Yetişkinlerin bilgilerini, deneyimlerini, maharetlerini yeni nesillere aktarmalarının pek çok yolu vardır.

Sohbet bunlardan biridir.

Dostları ile sohbetin sıcaklığını, mutluluğunu, karşılıklı konuşarak kaynaşmanın derinliğini yaşamayan insanların, Tanrı'nın lütfettiği bu yaşam güzelliğinden yararlanamadıkları için önce kendilerine ihanet ettiklerini düşünüyorum. 

Oysa insan sosyal bir varlıktır. Tek başına yaşayamaz.

Ahbaplığa, eşe, dosta, yarenliğe ihtiyacı vardır. Sohbet su gibi, ekmek gibi insanın yaşamsal gıdasıdır. Tasaffuvta sohbetin yeri çok özeldir.

Yunus Emre:

Önce doğru iman et, haramdan el etek çek

Ruha gıdadır sohbet, badem helvası değil

Der.

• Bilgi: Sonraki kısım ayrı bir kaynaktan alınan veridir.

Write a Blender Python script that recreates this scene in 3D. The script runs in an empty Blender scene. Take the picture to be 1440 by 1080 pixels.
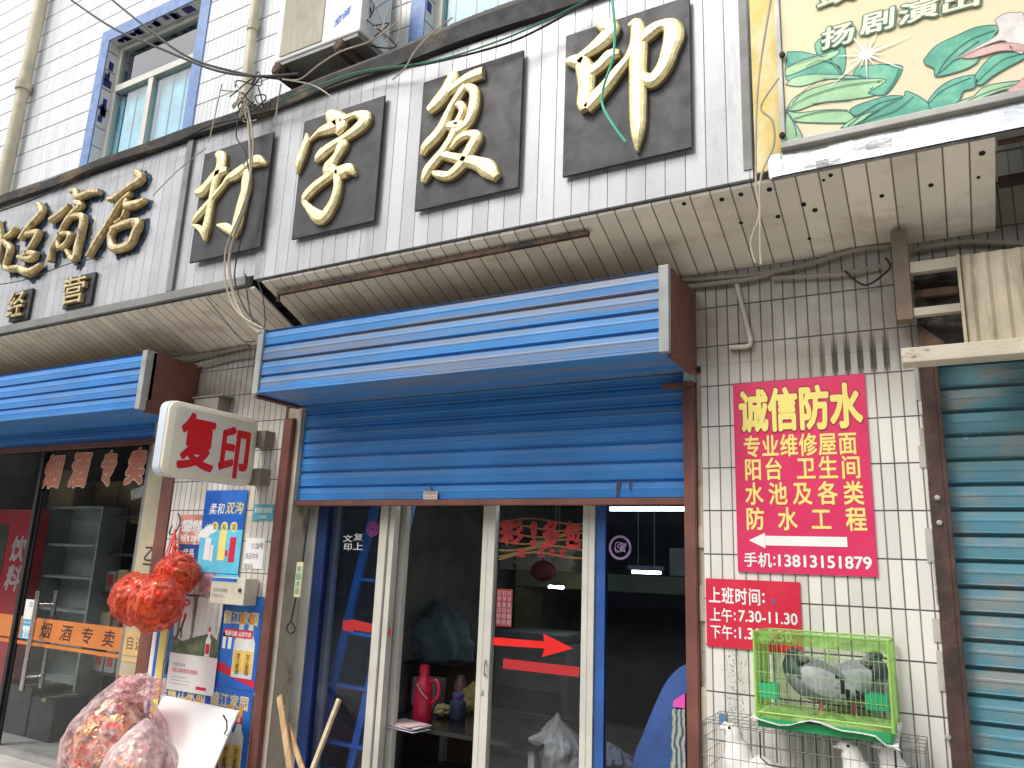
import bpy, bmesh, math, random
from mathutils import Vector, Matrix, noise
random.seed(7)
SC = bpy.context.scene
COL = SC.collection
R_ = math.radians
# ------------------------------------------------------------------ camera
YAW, PITCH, ROLL, FPX = 0.518015, 0.230080, 0.0391845, 1083.735
CAMP = Vector((0.0, -3.8, 1.6))
_f = Vector((-math.sin(YAW)*math.cos(PITCH), math.cos(YAW)*math.cos(PITCH), math.sin(PITCH)))
_r0 = Vector((math.cos(YAW), math.sin(YAW), 0)); _u0 = _r0.cross(_f)
CR = _r0*math.cos(ROLL) + _u0*math.sin(ROLL)
CU = -_r0*math.sin(ROLL) + _u0*math.cos(ROLL)
cam = bpy.data.cameras.new("camera"); camo = bpy.data.objects.new("camera", cam); COL.objects.link(camo)
mw = Matrix.Identity(4)
for i in range(3):
    mw[i][0] = CR[i]; mw[i][1] = CU[i]; mw[i][2] = -_f[i]; mw[i][3] = CAMP[i]
camo.matrix_world = mw
cam.sensor_width = 36; cam.lens = FPX/1440*36; cam.clip_start = .05; cam.clip_end = 500
SC.camera = camo
# ------------------------------------------------------------------ light: bright hazy overcast
SUN_EL, SUN_AZ = 52, 30      # degrees; azimuth of the sun left of the direction straight out from the facade
w = bpy.data.worlds.new("World"); SC.world = w; w.use_nodes = True
nt = w.node_tree; bg = nt.nodes["Background"]
sky = nt.nodes.new("ShaderNodeTexSky"); sky.sky_type = 'NISHITA'; sky.sun_disc = False
sdir = Vector((-math.sin(R_(SUN_AZ))*math.cos(R_(SUN_EL)), -math.cos(R_(SUN_AZ))*math.cos(R_(SUN_EL)), math.sin(R_(SUN_EL))))
sky.sun_elevation = R_(SUN_EL); sky.sun_rotation = math.atan2(sdir.x, sdir.y)
sky.dust_density = 4; sky.air_density = 1.3; sky.ozone_density = 1
hsv = nt.nodes.new("ShaderNodeHueSaturation"); hsv.inputs["Saturation"].default_value = .35      # thin cloud: a pale sky
nt.links.new(sky.outputs[0], hsv.inputs["Color"]); nt.links.new(hsv.outputs[0], bg.inputs[0]); bg.inputs[1].default_value = .15
sun = bpy.data.lights.new("sun", 'SUN'); suno = bpy.data.objects.new("sun", sun); COL.objects.link(suno)
sun.energy = .85; sun.angle = R_(14); sun.color = (1, .96, .9)
suno.rotation_euler = sdir.to_track_quat('Z', 'Y').to_euler()
suno.location = (-4, -8, 12)
SC.view_settings.view_transform = 'Standard'; SC.view_settings.look = 'None'
SC.view_settings.gamma = 1; SC.view_settings.exposure = 0.72
SC.cycles.max_bounces = 8; SC.cycles.transparent_max_bounces = 16
SC.cycles.caustics_reflective = False; SC.cycles.caustics_refractive = False
SC.cycles.use_denoising = True
try: SC.cycles.denoiser = 'OPENIMAGEDENOISE'
except Exception: pass
# ------------------------------------------------------------------ helpers
def W(u, v, y=None, x=None, z=None):
    "point of the place seen at photo pixel (u, v) on the plane y (or x, or z)"
    d = CR*((u-720)/FPX) - CU*((v-540)/FPX) + _f
    if x is not None: t = (x-CAMP.x)/d.x
    elif z is not None: t = (z-CAMP.z)/d.z
    else: t = (y-CAMP.y)/d.y
    return CAMP + d*t
def lerp(a, b, t): return a + (b-a)*t

class MB:
    def __init__(s): s.v = []; s.f = []; s.m = []; s.mi = 0
    def add(s, vs, fs, mi=None):
        o = len(s.v); s.v += [Vector(p) for p in vs]
        for f in fs: s.f.append(tuple(i+o for i in f)); s.m.append(s.mi if mi is None else mi)
        return s
    def box(s, x0, x1, y0, y1, z0, z1, mi=None):
        x0, x1 = sorted((x0, x1)); y0, y1 = sorted((y0, y1)); z0, z1 = sorted((z0, z1))
        vs = [(x0,y0,z0),(x1,y0,z0),(x1,y1,z0),(x0,y1,z0),(x0,y0,z1),(x1,y0,z1),(x1,y1,z1),(x0,y1,z1)]
        return s.add(vs, [(0,3,2,1),(4,5,6,7),(0,1,5,4),(1,2,6,5),(2,3,7,6),(3,0,4,7)], mi)
    def poly(s, pts, mi=None): return s.add(pts, [tuple(range(len(pts)))], mi)
    def prism(s, pts, off, mi=None):
        n = len(pts); off = Vector(off); a = [Vector(p) for p in pts]; b = [p+off for p in a]
        fs = [tuple(range(n)), tuple(range(2*n-1, n-1, -1))] + [(i, i+n, (i+1) % n+n, (i+1) % n) for i in range(n)]
        return s.add(a+b, fs, mi)
    def beam(s, p, q, w, h, up=(0,0,1), mi=None):
        p = Vector(p); q = Vector(q); d = (q-p).normalized(); u = Vector(up)
        a = d.cross(u).normalized(); b = a.cross(d)
        c = [p+a*w/2*i+b*h/2*j for i, j in ((-1,-1),(1,-1),(1,1),(-1,1))]
        return s.prism(c, q-p, mi)
    def loft(s, rings, mi=None, cap=True, closed=True):
        n = len(rings[0]); vs = [p for r in rings for p in r]; fs = []
        for k in range(len(rings)-1):
            for i in range(n if closed else n-1):
                j = (i+1) % n
                fs.append((k*n+i, k*n+j, (k+1)*n+j, (k+1)*n+i))
        if cap: fs.append(tuple(range(n-1, -1, -1))); fs.append(tuple((len(rings)-1)*n+i for i in range(n)))
        return s.add(vs, fs, mi)
    def tube(s, pts, r, n=6, mi=None, smooth_pts=0):
        pts = [Vector(p) for p in pts]
        if smooth_pts: pts = spline(pts, smooth_pts)
        rs = r if isinstance(r, (list, tuple)) else [r]*len(pts)
        if len(rs) != len(pts): rs = [rs[min(len(rs)-1, int(i*len(rs)/len(pts)))] for i in range(len(pts))]
        rings = []; ref = Vector((.13, .21, .97))
        for i, p in enumerate(pts):
            d = (pts[min(i+1, len(pts)-1)]-pts[max(i-1, 0)]).normalized()
            a = d.cross(ref)
            if a.length < .1: a = d.cross(Vector((1, 0, 0)))
            a.normalize(); b = d.cross(a)
            rings.append([p+(a*math.cos(2*math.pi*k/n)+b*math.sin(2*math.pi*k/n))*rs[i] for k in range(n)])
        return s.loft(rings, mi)
    def lathe(s, prof, c, n=20, mi=None, axis='z'):
        c = Vector(c); rings = []
        for r, z in prof:
            ring = []
            for k in range(n):
                a = 2*math.pi*k/n
                if axis == 'z': ring.append(c+Vector((r*math.cos(a), r*math.sin(a), z)))
                elif axis == 'y': ring.append(c+Vector((r*math.cos(a), z, r*math.sin(a))))
                else: ring.append(c+Vector((z, r*math.cos(a), r*math.sin(a))))
            rings.append(ring)
        return s.loft(rings, mi)
    def ball(s, c, rx, ry=None, rz=None, n=10, mi=None):
        ry = rx if ry is None else ry; rz = rx if rz is None else rz; c = Vector(c)
        rings = []
        for j in range(n+1):
            t = math.pi*j/n; q = max(math.sin(t), .02)
            rings.append([c+Vector((rx*q*math.cos(2*math.pi*k/(2*n)), ry*q*math.sin(2*math.pi*k/(2*n)), -rz*math.cos(t))) for k in range(2*n)])
        return s.loft(rings, mi)

def spline(pts, k):
    out = []
    n = len(pts)
    for i in range(n-1):
        p0, p1, p2, p3 = pts[max(i-1, 0)], pts[i], pts[i+1], pts[min(i+2, n-1)]
        for j in range(k):
            t = j/k
            out.append(.5*((2*p1)+(p2-p0)*t+(2*p0-5*p1+4*p2-p3)*t*t+(3*p1-p0-3*p2+p3)*t**3))
    out.append(pts[-1]); return out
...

Başka söze ne hacet!.. 

Ülkemizde sohbet denildiğinde ve erkekler arasında ise önce spor daha doğrusu futbol maçları, sonra siyaset, toplumsal sorunlar ve ekonomik dertler akla gelir.

Eşinden şikayet eden erkek oranı da az değildir. Kadınların ilk aklına gelen moda ve giyim, bir de üzerine  sosyal statüdür.

Bilimsellik, sanat ve edebiyat üzerine sohbetler çok kısıtlı ortamlarda geçerlidir.

Geneline baktığımızda ise sohbetin eğitici, öğretici, faydalı yönlerinden yeterli miktarda yararlandığımız söylenemez. 

Sohbetlerin sonunda vedalaşan dostlarımın yüz ifadelerine dikkat ederim.

Çoğunluk rahat, güler yüzlü, geldiğinden daha enerjik ve canlı bir görünüme sahiptirler.

Buna ben de dahilim. Bu görünüm bana gerçek bir neşe ve mutluluk verir. 

İnsanların gerçek anlamda çok sevilecek, yürek ısıtan yönleri vardır. Fırsat yaratamazsak bu detayları göremeyiz.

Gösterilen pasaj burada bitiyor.